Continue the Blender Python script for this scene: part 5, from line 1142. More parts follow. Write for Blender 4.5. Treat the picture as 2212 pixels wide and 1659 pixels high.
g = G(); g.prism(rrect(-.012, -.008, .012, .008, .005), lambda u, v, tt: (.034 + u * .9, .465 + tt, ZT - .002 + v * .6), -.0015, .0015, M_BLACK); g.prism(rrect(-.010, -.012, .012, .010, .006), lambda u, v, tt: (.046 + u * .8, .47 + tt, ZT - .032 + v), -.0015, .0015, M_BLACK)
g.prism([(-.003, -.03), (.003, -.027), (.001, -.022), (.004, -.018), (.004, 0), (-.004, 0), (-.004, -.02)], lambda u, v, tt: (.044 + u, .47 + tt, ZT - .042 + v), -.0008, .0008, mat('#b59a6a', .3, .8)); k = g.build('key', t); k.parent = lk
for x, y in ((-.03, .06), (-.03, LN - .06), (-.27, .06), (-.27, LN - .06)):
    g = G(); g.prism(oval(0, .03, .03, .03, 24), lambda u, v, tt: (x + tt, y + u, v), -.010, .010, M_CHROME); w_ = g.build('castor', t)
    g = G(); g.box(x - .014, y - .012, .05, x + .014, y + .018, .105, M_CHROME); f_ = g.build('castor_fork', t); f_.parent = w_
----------
§ **Request**:
Would you give the material above again, complete and exact?

§ **Task response**:
Continue the Blender Python script for this scene: part 5, from line 1142. More parts follow. Write for Blender 4.5. Treat the picture as 2212 pixels wide and 1659 pixels high.
g = G(); g.prism(rrect(-.012, -.008, .012, .008, .005), lambda u, v, tt: (.034 + u * .9, .465 + tt, ZT - .002 + v * .6), -.0015, .0015, M_BLACK); g.prism(rrect(-.010, -.012, .012, .010, .006), lambda u, v, tt: (.046 + u * .8, .47 + tt, ZT - .032 + v), -.0015, .0015, M_BLACK)
g.prism([(-.003, -.03), (.003, -.027), (.001, -.022), (.004, -.018), (.004, 0), (-.004, 0), (-.004, -.02)], lambda u, v, tt: (.044 + u, .47 + tt, ZT - .042 + v), -.0008, .0008, mat('#b59a6a', .3, .8)); k = g.build('key', t); k.parent = lk
for x, y in ((-.03, .06), (-.03, LN - .06), (-.27, .06), (-.27, LN - .06)):
    g = G(); g.prism(oval(0, .03, .03, .03, 24), lambda u, v, tt: (x + tt, y + u, v), -.010, .010, M_CHROME); w_ = g.build('castor', t)
    g = G(); g.box(x - .014, y - .012, .05, x + .014, y + .018, .105, M_CHROME); f_ = g.build('castor_fork', t); f_.parent = w_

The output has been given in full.